Whitney: With the political climate being what it is, and an election on the horizon with unknown outcomes, how do you think about the challenge of something like improving access to and adherence to contraception or of empowering a billion girls around the world, irrespective of what may happen politically in the US and elsewhere?
Dawn: The one thing I 100% believe is you can’t think of anything completely outside of politics. It's just so clear what a powerful shaping force politics and government policy are. At the same time, there is a narrowness to the political lens. And when you start to think of these other actors and other ecosystems, you realize there's a lot that is possible—there’s potential to organize, to employ tools we're not fully utilizing. Part of what I want to do now is build out the progressive toolbox so that we're able to better work over or under or around the political obstacles, even while we recognize they cannot be ignored. The CoLab model has a lot to offer in leveraging many sectors and approaches and drawing them together to power solutions.
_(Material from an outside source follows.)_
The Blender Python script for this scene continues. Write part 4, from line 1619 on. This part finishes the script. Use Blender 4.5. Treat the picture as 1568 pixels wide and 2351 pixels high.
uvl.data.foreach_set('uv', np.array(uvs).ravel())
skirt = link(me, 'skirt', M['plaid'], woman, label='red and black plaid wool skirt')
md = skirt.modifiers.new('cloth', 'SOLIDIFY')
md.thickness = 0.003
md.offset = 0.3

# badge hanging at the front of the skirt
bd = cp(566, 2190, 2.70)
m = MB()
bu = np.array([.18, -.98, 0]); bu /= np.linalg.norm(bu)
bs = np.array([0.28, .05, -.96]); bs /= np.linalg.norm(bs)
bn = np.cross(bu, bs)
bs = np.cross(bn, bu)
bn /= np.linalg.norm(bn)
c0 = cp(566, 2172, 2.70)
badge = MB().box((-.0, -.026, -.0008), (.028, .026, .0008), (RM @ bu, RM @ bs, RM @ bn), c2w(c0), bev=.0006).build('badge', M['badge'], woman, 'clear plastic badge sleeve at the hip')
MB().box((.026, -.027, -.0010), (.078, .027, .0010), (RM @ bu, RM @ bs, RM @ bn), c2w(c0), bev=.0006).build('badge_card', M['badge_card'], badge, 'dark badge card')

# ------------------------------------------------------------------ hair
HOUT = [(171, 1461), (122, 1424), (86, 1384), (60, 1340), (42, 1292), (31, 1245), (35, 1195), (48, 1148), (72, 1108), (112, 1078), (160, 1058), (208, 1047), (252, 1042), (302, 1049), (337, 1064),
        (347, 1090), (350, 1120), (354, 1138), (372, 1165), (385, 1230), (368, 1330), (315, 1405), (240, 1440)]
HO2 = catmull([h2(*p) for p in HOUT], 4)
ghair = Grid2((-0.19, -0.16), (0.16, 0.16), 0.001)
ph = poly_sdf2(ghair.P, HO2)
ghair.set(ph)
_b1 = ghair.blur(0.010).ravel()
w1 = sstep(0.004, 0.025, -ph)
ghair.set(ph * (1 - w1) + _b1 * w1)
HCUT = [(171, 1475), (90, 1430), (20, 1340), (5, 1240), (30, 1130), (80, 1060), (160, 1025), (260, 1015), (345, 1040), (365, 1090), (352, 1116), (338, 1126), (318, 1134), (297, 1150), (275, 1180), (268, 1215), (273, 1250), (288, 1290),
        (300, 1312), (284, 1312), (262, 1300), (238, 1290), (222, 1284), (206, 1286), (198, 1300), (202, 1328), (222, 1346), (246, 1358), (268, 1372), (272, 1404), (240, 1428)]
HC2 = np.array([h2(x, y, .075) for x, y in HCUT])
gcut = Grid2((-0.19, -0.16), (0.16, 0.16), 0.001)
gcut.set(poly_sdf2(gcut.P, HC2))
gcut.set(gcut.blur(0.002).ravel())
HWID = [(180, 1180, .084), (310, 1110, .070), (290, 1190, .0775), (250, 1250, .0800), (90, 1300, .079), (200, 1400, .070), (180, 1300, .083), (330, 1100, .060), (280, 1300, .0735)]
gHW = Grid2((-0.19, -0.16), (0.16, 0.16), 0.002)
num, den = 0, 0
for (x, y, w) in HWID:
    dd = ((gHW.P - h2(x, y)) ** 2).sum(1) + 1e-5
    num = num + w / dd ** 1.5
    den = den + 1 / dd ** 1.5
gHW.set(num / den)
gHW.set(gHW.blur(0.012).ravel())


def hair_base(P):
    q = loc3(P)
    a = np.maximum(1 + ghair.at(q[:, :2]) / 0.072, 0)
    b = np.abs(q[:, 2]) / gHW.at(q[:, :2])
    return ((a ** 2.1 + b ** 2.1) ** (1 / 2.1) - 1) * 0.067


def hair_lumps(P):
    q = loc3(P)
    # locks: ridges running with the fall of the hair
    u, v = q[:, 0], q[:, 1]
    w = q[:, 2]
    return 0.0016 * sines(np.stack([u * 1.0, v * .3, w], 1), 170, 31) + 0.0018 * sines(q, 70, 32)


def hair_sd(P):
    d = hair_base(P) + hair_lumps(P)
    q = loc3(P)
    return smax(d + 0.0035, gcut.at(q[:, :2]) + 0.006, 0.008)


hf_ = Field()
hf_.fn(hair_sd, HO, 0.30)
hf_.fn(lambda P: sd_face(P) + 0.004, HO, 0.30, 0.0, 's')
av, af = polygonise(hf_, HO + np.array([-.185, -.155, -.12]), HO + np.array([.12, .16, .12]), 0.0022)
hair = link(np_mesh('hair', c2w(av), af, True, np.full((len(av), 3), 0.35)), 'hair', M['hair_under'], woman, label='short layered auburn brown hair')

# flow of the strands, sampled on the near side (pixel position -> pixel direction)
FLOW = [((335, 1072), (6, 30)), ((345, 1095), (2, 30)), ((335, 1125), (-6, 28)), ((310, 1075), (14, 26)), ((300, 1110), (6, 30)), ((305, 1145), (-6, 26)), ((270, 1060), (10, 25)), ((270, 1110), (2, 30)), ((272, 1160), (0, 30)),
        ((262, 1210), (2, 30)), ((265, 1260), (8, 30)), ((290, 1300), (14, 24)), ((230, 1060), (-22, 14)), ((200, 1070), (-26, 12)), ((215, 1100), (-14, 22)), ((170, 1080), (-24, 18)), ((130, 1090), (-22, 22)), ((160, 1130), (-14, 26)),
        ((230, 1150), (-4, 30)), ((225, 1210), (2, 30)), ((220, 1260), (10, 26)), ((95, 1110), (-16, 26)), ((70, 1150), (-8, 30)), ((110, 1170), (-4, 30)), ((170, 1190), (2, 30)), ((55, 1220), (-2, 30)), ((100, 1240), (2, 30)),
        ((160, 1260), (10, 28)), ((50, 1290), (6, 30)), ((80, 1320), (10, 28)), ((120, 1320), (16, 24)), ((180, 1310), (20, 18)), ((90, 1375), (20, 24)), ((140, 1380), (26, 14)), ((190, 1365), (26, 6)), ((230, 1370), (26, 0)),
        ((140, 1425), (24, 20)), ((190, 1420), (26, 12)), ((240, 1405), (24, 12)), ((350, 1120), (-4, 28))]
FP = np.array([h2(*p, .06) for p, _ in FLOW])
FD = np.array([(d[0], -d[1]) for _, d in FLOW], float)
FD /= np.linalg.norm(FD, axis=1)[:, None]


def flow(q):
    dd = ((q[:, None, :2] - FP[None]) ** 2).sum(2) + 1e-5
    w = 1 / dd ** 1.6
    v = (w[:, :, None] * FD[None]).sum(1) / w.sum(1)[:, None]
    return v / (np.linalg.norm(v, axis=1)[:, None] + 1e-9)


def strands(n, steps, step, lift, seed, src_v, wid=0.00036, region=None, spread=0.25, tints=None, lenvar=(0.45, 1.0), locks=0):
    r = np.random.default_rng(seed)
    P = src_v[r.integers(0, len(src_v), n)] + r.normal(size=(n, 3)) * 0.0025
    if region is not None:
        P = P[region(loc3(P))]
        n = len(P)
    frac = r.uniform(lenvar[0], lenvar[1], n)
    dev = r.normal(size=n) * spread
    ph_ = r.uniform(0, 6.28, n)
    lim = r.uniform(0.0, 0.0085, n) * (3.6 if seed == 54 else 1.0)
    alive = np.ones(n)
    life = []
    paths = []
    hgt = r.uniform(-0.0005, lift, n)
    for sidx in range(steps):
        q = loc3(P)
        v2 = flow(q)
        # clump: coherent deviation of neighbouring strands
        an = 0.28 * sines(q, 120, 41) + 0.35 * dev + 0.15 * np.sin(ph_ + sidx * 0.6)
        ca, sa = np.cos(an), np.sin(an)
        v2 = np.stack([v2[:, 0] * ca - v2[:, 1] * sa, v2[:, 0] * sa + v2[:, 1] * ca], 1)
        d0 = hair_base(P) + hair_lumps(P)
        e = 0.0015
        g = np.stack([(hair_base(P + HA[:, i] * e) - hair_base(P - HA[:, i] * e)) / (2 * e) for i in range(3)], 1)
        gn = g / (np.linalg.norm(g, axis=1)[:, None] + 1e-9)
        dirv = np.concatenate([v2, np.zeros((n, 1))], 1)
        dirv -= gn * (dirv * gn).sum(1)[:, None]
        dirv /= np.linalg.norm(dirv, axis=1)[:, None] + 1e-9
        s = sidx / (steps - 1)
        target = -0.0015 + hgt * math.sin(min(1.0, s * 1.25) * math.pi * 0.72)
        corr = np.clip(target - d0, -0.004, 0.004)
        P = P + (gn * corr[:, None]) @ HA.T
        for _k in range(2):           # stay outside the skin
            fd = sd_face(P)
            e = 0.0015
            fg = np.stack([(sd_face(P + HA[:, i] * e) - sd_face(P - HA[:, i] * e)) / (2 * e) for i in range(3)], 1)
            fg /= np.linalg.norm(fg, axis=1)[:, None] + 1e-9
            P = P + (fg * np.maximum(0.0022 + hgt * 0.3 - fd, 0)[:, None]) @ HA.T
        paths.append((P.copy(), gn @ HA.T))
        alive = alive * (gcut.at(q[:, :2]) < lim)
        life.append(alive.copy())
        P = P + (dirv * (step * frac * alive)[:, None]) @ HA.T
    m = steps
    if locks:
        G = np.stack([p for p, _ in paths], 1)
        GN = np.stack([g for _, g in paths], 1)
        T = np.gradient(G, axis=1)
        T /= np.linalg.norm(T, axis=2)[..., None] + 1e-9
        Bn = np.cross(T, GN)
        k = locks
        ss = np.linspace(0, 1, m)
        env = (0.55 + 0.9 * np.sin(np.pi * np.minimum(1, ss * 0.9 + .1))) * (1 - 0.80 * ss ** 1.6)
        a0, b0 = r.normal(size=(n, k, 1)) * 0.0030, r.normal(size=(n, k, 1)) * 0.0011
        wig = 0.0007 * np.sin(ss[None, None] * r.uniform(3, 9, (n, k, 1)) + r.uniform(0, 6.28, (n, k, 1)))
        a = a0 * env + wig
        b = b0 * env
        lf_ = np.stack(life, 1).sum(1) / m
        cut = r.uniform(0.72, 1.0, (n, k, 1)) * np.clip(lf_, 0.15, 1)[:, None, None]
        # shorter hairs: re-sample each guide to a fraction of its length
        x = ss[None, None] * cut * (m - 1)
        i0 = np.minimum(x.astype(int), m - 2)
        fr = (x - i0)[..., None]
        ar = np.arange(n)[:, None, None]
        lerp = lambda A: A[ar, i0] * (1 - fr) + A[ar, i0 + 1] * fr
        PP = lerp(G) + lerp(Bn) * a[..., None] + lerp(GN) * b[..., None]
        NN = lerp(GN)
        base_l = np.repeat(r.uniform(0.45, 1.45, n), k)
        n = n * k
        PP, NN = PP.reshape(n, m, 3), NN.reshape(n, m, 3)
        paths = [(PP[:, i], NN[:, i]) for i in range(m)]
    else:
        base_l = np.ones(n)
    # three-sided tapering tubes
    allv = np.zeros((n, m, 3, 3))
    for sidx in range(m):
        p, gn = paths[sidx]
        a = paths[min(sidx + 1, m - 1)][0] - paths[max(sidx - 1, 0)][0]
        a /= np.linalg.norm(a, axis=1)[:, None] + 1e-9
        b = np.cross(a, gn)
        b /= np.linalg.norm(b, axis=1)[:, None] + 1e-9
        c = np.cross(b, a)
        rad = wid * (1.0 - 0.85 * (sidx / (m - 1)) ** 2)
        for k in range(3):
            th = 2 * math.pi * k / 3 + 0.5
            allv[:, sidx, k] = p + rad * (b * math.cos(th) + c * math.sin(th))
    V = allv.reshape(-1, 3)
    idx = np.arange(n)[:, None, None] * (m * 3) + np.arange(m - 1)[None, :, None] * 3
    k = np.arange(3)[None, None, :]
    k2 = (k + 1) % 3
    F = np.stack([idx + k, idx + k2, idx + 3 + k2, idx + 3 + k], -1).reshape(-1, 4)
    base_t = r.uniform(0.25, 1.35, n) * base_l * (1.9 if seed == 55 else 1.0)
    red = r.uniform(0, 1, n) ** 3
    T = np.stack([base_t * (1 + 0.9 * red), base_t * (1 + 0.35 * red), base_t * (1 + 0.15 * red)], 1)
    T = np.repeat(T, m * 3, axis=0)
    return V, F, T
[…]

Whitney: What is the role of brand in that scenario?
Dawn: I actually think it is very important—not to create a name or brand a product, not that kind of thing—but the idea that we could use the principles of brand to communicate the power of girls to change the world. The idea that we can impress upon people the importance of raising up generations of girls, giving them the tools and the freedom to make their mark. That, I think, is something we need to capture and tell to the world.
We have to do everything we can to connect girls and to empower them and to make room for them. We have to get over some of our false distinctions and start to help them see that there’s a kind of global sisterhood that’s powerful, and that they have the opportunity to save the planet. That’s the small task we're going to hand off to them.